After a frustrating morning following the abandonment of the cricket in Bristol (despite the sunshine and blue skies, “the umpires have decided that there will be no play today, due to a wet outfield”), I decided, at the last minute (having seen Peter Bradshaw’s 5-star review in The Guardian), to go along to the Watershed to see Hlynur Pálmason’s film ‘Godland’ – his fictional account of a Danish pastor sent to Iceland in the 19th century.
It proved to be a perfect, rewarding substitution.
The story was apparently inspired (according to the film’s opening credits) by the supposed discovery in Iceland of seven glass-plate photographs of people and places taken there in the late 1800s – something reflected by the small, square format of the cinema screen.
It’s a film of austere harshness, beauty and some terror – all stunningly captured visually.
Elliott Crosset Hove plays Lucas, a highly-strung young clergyman instructed by his bishop to travel to a pioneer community in Iceland (then a Danish dependency), oversee the construction of a church-building and install himself as parish priest. It’s perilous journey first by sea with horses (taking among his luggage a huge and burdensome cross and his bulky tripod-mounted camera equipment), climbing mountains and fording rivers with it. It’s a journey he could have taken almost entirely by sea, but Lucas is determined to experience more. It proves to be one of hardship and physical pain.
The film has some wonderful characters: Lucas’s tough, disapproving Icelandic guide, Ragnar (Ingvar Sigurdsson); level-headed widower/host Carl (Jacob Lohmann) and his two daughters, the eldest Anna (who he suspects Lucas has designs on) and the younger Ida (amusingly played by Ida Mekkin Hlynsdottir).

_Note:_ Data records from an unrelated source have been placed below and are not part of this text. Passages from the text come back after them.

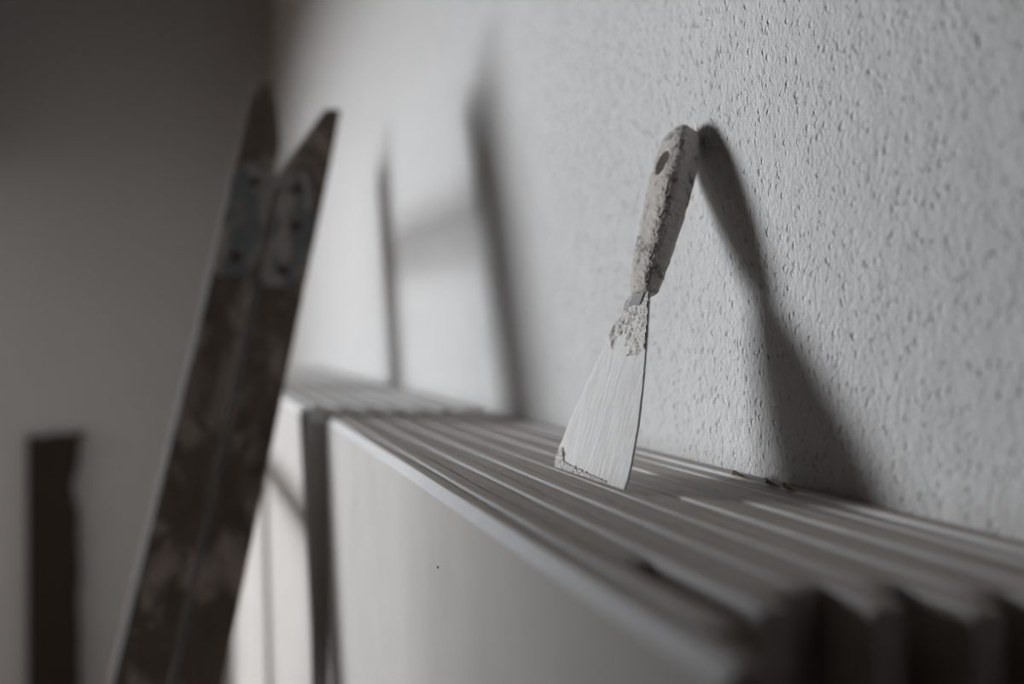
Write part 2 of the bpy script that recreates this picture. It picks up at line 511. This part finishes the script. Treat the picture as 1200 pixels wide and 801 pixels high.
# local axes: x across the blade, y from edge to handle, z out of the front face (metres)
left = [(-47.6, 9.0), (-49.2, 14), (-48.6, 22), (-44.8, 38), (-36.5, 58), (-29.8, 76), (-21.8, 92), (-14.0, 105), (-8.2, 115), (-7, 122)]
right = [(47.6, -7.2), (48.4, 0), (47.6, 8), (43.8, 27.7), (36.2, 52), (30.0, 69), (22.0, 90), (16.5, 103), (12.5, 113), (11.5, 122)]
def lerp_curve(pts, t):
    s = t*(len(pts)-1); i = min(int(s), len(pts)-2); f = s-i
    return pts[i][0]*(1-f)+pts[i+1][0]*f, pts[i][1]*(1-f)+pts[i+1][1]*f
def blade_xy(a, t):                # a across 0..1, t up 0..1
    l = lerp_curve(left, t); r = lerp_curve(right, t)
    return l[0]*(1-a)+r[0]*a, l[1]*(1-a)+r[1]*a
def blade_surf(a, t, side, relief):
    x, y = blade_xy(a, t)
    jag = 0.0
    if a < 0.03 or a > 0.97:
        jag = 0.5*noise.noise(Vector((y*0.35, a*9, 3)))
    th = 0.34 + 0.25*t
    z = side*th
    if relief:
        z += side*(0.18*noise.noise(Vector((x*0.35, y*0.03, side*4))) + 0.10*noise.noise(Vector((x*0.9, y*0.12, side*9))))
    return Vector((x+jag, y, z))/1000
bm = bmesh.new()
na, nt = 60, 90
grids = []
for side in (1, -1):
    grids.append([[bm.verts.new(blade_surf(i/na, j/nt, side, True)) for i in range(na+1)] for j in range(nt+1)])
for g in grids:
    for j in range(nt):
        for i in range(na):
            bm.faces.new((g[j][i], g[j][i+1], g[j+1][i+1], g[j+1][i]))
g, q = grids
for j in range(nt):
    bm.faces.new((g[j][0], g[j+1][0], q[j+1][0], q[j][0])); bm.faces.new((g[j][na], q[j][na], q[j+1][na], g[j+1][na]))
for i in range(na):
    bm.faces.new((g[0][i], q[0][i], q[0][i+1], g[0][i+1])); bm.faces.new((g[nt][i], g[nt][i+1], q[nt][i+1], q[nt][i]))
bl = mesh_obj('blade', bm, M['blade'], spat, True)
bl['label'] = 'flared steel blade coated in streaky white plaster'

def crust_patch(name, inside, height, a0, a1, t0, t1, na, nt, seed, label, side=1):
    """a crumbly relief on the front of the blade; height(a, t) in mm, dropped where not inside"""
    bm = bmesh.new(); vs = {}
    for j in range(nt+1):
        for i in range(na+1):
            a = a0+(a1-a0)*i/na; t = t0+(t1-t0)*j/nt
            p = blade_surf(a, t, side, False)
            hgt = height(a, t, p*1000)
            vs[i, j] = bm.verts.new(p + Vector((0, 0, side*(hgt-0.25)/1000)))
    for j in range(nt):
        for i in range(na):
            bm.faces.new((vs[i,j], vs[i+1,j], vs[i+1,j+1], vs[i,j+1]))
    o = mesh_obj(name, bm, M['crust'], spat, False)
    o['label'] = label
    return o
def N(x, y, s, k): return noise.noise(Vector((x*s, y*s, k)))
def top_h(a, t, p):
    x, y = p.x, p.y
    lim = 84 + 9*N(x, y, 0.10, 3) + (-10 if x > 2 else 0) - 16*math.exp(-((x-14)/6)**2)
    m = max(0.0, min(1.0, (y-lim)/2.5))
    n = 1.1 + 1.1*N(x, y, 0.22, 5) + 0.6*N(x, y, 0.6, 6) + 0.25*N(x, y, 1.5, 7)
    return m*max(0.15, n)
crust_patch('plaster_crust', None, top_h, 0.0, 1.0, 0.56, 0.985, 60, 100, 1, 'lumpy dried plaster where the blade narrows')
def bot_h(a, t, p):
    x, y = p.x, p.y
    yb = 8.6 - 0.176*(x+47.7)          # the lower edge of the blade
    d = y - yb
    up = 11*math.exp(-((x+46)/7)**2) + 6.0 - 3.5*(x+47)/75 + 1.3*N(x, 0, 0.3, 8)
    fade = max(0.0, min(1.0, (27-x)/3))
    m = max(0.0, min(1.0, (up-d)/0.8))*fade
    ridge = math.exp(-((d-up+0.9)/0.9)**2)
    n = 0.35 + 1.1*ridge + 0.8*N(x, y, 0.5, 5) + 0.5*N(x, y, 1.3, 6)
    return m*max(0.1, n)
crust_patch('plaster_crust', None, bot_h, 0.0, 0.9, 0.0, 0.22, 110, 44, 2, 'ridge of dried plaster along the blade edge')

# handle: rounded slab sections (v, centre, half width, half depth) in mm
secs = [(111.5, 5.5, 7.2, 3.6), (113, 5.4, 8.2, 4.4), (118, 4.8, 9.2, 5.0), (125, 4, 10.0, 5.4), (137, 3.3, 11.2, 6.2), (150, 2.7, 12, 6.7), (165, 1.6, 12.8, 7.2), (180, .5, 13.2, 7.5),
        (192, -.6, 13.4, 7.6), (203, -1.8, 13.1, 7.4), (211, -2.8, 12.0, 7.0), (217, -3.2, 10.8, 6.6), (221.5, -3.5, 9.2, 5.8), (225, -3.7, 6.4, 4.2), (226.6, -3.8, 2.6, 1.8)]
def sec(v):
    for a, b in zip(secs, secs[1:]):
        if v <= b[0]:
            f = (v-a[0])/(b[0]-a[0]); return [a[k]*(1-f)+b[k]*f for k in range(1, 4)]
    return secs[-1][1:]
bm = bmesh.new()
nv, nr = 230, 110
rings = []
for j in range(nv+1):
    t = j/nv; v = 111.5 + 115.1*(1-(1-t)**1.25) if t < 1 else 226.6
    c, a, b = sec(v); ring = []; a *= 1.27; b *= 1.24
    for i in range(nr):
        ph = 2*math.pi*i/nr; cs, sn = math.cos(ph), math.sin(ph); e = 0.55
        x = c + a*math.copysign(abs(cs)**e, cs); z = b*math.copysign(abs(sn)**e, sn)
        nrm = Vector((cs/a, 0, sn/b)).normalized()
        q = Vector((x, v, z))
        # crust is lumpy on the front, worn smooth on the sides
        rough = 0.35 + 0.65*max(0.0, min(1.0, (nrm.z+0.2)/0.6))
        d = 0.6*noise.noise(q*0.16) + 0.6*rough*noise.noise(q*0.5+Vector((9,0,0))) + 0.45*rough*noise.noise(q*1.3)
        if v < 113: d *= 0.2
        ring.append(bm.verts.new((q + nrm*d)/1000))
    rings.append(ring)
for j in range(nv):
    for i in range(nr):
        bm.faces.new((rings[j][i], rings[j][(i+1) % nr], rings[j+1][(i+1) % nr], rings[j+1][i]))
bm.faces.new(rings[0][::-1]); bm.faces.new(rings[-1])
hd = mesh_obj('handle', bm, M['handle'], spat, True)
hd['label'] = 'pale crusted grip with a hanging hole and dark chips'
# hanging hole cut clean through, then baked into the mesh
cb = bmesh.new(); nn = 28
ra, rb2 = [], []
for i in range(nn):
    ph = 2*math.pi*i/nn
    k = 1 + 0.10*noise.noise(Vector((math.cos(ph)*2, math.sin(ph)*2, 4)))
    ra.append(cb.verts.new((0.0000 + 0.0070*k*math.cos(ph), 0.1975 + 0.0072*k*math.sin(ph), -0.03)))
    rb2.append(cb.verts.new((-0.0006 + 0.0080*k*math.cos(ph), 0.1970 + 0.0088*k*math.sin(ph), 0.03)))
for i in range(nn): cb.faces.new((ra[i], ra[(i+1) % nn], rb2[(i+1) % nn], rb2[i]))
cb.faces.new(ra[::-1]); cb.faces.new(rb2)
cut = mesh_obj('cutter', cb, M['handle'], spat)
bpy.context.view_layer.update()
md = hd.modifiers.new('hole', 'BOOLEAN'); md.operation = 'DIFFERENCE'; md.object = cut; md.solver = 'EXACT'
dg = bpy.context.evaluated_depsgraph_get()
newme = bpy.data.meshes.new_from_object(hd.evaluated_get(dg))
hd.modifiers.clear(); hd.data = newme; newme.name = 'handle'
bpy.data.objects.remove(cut, do_unlink=True)
# bare steel tang between blade and grip
bm = bmesh.new()
prism(bm, [(-0.0055, 0.106), (0.0085, 0.104), (0.0100, 0.1125), (-0.0035, 0.1125)], 0, 1, lambda p: Vector((p.x, p.z, -0.0019 + 0.0042*p.y)))
tg = mesh_obj('tang', bm, M['tang'], spat); tg['label'] = 'bare grey steel neck'

# ------------------------------------------------------------------ torn paper on the board edges
def torn(parent, y, ln, seed):
    rng = random.Random(seed); bm = bmesh.new()
    i = boards.index(parent); x = X0 + PITCH*i + 0.003; z = TOP + hdz[i]
    n = 9; A, B = [], []
    for k in range(n):
        t = k/(n-1); yy = y + ln*(t-0.5)
        h = 0.0035*math.sin(math.pi*t)*(0.5+rng.random()*0.7)
        A.append((x + rng.uniform(-.0006, .0006), yy, z-0.0004)); B.append((x - 0.002 - 0.003*math.sin(math.pi*t), yy + rng.uniform(-.001, .001), z+h))
    va = [bm.verts.new(p) for p in A]; vb = [bm.verts.new(p) for p in B]
    for k in range(n-1): bm.faces.new((va[k], va[k+1], vb[k+1], vb[k]))
    r = bmesh.ops.solidify(bm, geom=bm.faces[:], thickness=0.0004)
    o = mesh_obj('torn_paper', bm, M['torn'], parent); o['label'] = 'torn curl of brown paper'
torn(boards[14], 0.477, 0.018, 1)
torn(boards[14], 0.447, 0.010, 2)
torn(boards[14], 0.431, 0.008, 3)

bm = bmesh.new(); disc(bm, (0.1304, 0.5034, EYE-0.1222), (-1, 0, 0), 0.0007, 0.0003, 9)
mesh_obj('speck', bm, M['speck'], boards[0])['label'] = 'tiny black speck'
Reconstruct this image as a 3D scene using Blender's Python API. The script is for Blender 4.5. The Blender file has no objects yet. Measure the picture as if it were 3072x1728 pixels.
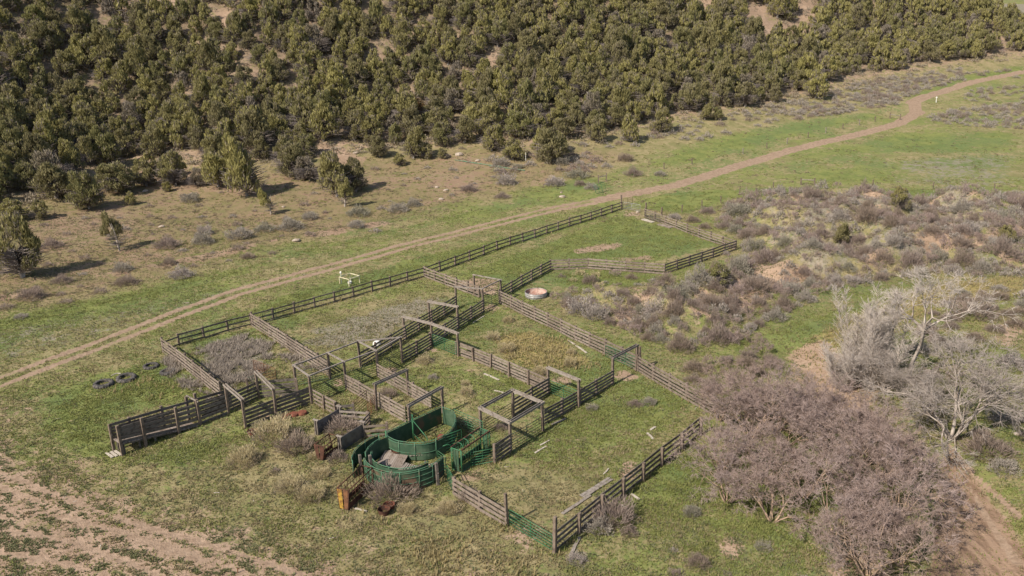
import bpy, math, random
import numpy as np
from mathutils import Vector, Matrix
random.seed(7); RNG = np.random.default_rng(7)
S = bpy.context.scene; COL = S.collection
R = math.radians

# ------------------------------------------------------------------ camera
FOC, PITCH, ROLL, CAMH = 2600.0, R(18.4), R(1.5), 36.0
_right = np.array([1, 0, 0.]); _up = np.array([0, math.sin(PITCH), math.cos(PITCH)]); _fw = np.array([0, math.cos(PITCH), -math.sin(PITCH)])
_r = _right * math.cos(ROLL) - _up * math.sin(ROLL); _u = _up * math.cos(ROLL) + _right * math.sin(ROLL)
cam = bpy.data.cameras.new('camera'); cam.sensor_width = 36.0; cam.lens = FOC / 3072 * 36; cam.clip_start = 1; cam.clip_end = 5000
co = bpy.data.objects.new('camera', cam); COL.objects.link(co)
M = Matrix(((_r[0], _u[0], -_fw[0], 0), (_r[1], _u[1], -_fw[1], 0), (_r[2], _u[2], -_fw[2], CAMH), (0, 0, 0, 1)))
co.matrix_world = M; S.camera = co
# survey frames: origin and scale of the views the positions were measured in
CR = dict(N=(0, 0, 1.0), A=(250, 900, 2.8975), B=(850, 1050, 2.8986), C=(1000, 1150, 4.14), D=(850, 850, 3.22), E=(1200, 780, 2.8975), F=(450, 750, 2.8975),
          G=(1300, 1150, 2.5067), H=(1700, 550, 4.14), I=(1024, 400, 2.5156), J=(2048, 0, 2.5156), K=(0, 400, 2.5156), L=(2048, 500, 2.5156),
          M=(1900, 1000, 1.9906), Q=(0, 1152, 2.5156), T=(0, 0, 2.5156), U=(1024, 0, 2.5156), S=(0, 0, 2576 / 3072.))
def nat(c, x, y):
    a, b, z = CR[c]; return a + x / z, b + y / z
def ray(c, x, y):
    px, py = nat(c, x, y)
    return _fw + _r * ((px - 1536) / FOC) + _u * ((864 - py) / FOC)
def proj(P):
    d = np.asarray(P, float) - np.array([0, 0, CAMH]); Z = d @ _fw
    return 1536 + FOC * (d @ _r) / Z, 864 - FOC * (d @ _u) / Z, Z

# ------------------------------------------------------------------ noise + terrain
def _hash(ix, iy, seed):
    h = (ix.astype(np.int64) * 374761393 + iy.astype(np.int64) * 668265263 + seed * 1442695041) & 0x7fffffff
    h = ((h ^ (h >> 13)) * 1274126177) & 0x7fffffff
    return ((h ^ (h >> 16)) & 0xffff) / 65535.0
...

It’s quite a long film (143 minutes), but I found that the time just flew by… I was completely absorbed and entranced. The landscape is dauntingly breath-taking; the music hauntingly beautiful; and the storyline and the interplay of the characters utterly mesmerising.
I really think you should try to see it. I thought it was rather wonderful.
Will I see a better film this year? Probably not.